Formation of elliptical garnet in a metapelitic enclave by melt‐assisted dissolution and reprecipitation

Abstract

AbstractMetapelitic residual enclaves in the Neogene Volcanic Province of SE Spain are residues left after melt extraction. Glass (quenched melt) of granitic composition occurs as inclusions in most minerals and as intergranular pockets. The most common enclave types show one stage of garnet growth that is interpreted to have occurred at the same time as glass production. Some of these show a well‐developed foliation outlined by fibrolite, biotite, graphite and glass, which wraps around elongate garnet crystals that have aspect ratios up to 10:1. Based on microstructures and chemistry, the garnet within these rocks shows clear core and mantle structure. The core has an average composition of Alm76–Prp08–Sps14–Grs03 and contains primary inclusions of biotite and melt, trapped during garnet growth. A thin (c. 100 μm), irregular mantle overgrows the garnet core, enclosing oriented fibrolite inclusions in strain caps, and biotite in strain shadows. In places, the overgrowths form skeletal elongated arms, which extend parallel to the foliation. The garnet mantle contains less Mn and higher XMg, but both core and mantle display flat Mn profiles, the contact being a sharp break.

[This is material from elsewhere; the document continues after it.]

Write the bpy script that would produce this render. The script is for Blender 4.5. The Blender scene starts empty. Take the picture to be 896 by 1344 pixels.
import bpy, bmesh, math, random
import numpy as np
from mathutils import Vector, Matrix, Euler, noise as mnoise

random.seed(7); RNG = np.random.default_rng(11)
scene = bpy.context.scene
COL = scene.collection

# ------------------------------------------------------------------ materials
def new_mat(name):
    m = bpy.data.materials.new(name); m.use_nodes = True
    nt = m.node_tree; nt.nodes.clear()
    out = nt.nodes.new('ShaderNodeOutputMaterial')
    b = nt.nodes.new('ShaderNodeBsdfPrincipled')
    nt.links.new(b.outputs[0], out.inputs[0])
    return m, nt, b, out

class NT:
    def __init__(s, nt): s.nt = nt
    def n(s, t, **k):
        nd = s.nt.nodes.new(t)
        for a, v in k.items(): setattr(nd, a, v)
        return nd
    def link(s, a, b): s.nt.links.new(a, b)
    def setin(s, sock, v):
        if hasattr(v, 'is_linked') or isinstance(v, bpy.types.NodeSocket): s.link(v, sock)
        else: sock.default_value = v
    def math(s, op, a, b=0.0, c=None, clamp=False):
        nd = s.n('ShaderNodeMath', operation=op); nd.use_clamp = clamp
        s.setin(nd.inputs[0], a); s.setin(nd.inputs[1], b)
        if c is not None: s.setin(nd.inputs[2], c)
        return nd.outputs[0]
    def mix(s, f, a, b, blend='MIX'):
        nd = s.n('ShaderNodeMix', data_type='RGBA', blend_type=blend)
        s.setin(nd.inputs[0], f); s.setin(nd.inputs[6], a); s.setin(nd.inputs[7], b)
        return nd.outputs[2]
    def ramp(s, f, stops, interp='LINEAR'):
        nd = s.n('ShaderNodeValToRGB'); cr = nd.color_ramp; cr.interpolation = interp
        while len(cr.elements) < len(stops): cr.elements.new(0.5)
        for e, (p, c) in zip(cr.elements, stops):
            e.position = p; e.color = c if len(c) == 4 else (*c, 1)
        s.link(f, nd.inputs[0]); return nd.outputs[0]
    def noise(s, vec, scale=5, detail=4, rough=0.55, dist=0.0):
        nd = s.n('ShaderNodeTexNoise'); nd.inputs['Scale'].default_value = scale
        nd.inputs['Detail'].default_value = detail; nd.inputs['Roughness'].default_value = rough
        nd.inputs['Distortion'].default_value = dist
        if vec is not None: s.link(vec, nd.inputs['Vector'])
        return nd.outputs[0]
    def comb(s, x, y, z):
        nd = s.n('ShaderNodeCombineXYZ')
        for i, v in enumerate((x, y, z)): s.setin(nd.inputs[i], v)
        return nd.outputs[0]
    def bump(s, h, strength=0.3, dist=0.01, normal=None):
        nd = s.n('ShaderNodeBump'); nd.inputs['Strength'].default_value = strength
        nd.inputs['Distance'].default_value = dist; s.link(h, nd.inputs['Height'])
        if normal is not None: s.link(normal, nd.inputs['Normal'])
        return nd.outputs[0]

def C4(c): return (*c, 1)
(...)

Ternary feldspar and Grt–Bt thermometry yield temperatures in the range 800–900 °C, with no systematic differences among the different microstructural domains of elliptical garnet. Based on the observed intracrystalline microstructures, the high amount of melt extraction in the rock by flattening component strain and the chemical zoning of garnet, the formation of elliptical garnet is modelled by a multistage sequence. This involves pressure solution and reprecipitation of the core, followed by post‐kinematic, partly mimetic growth of the garnet mantle.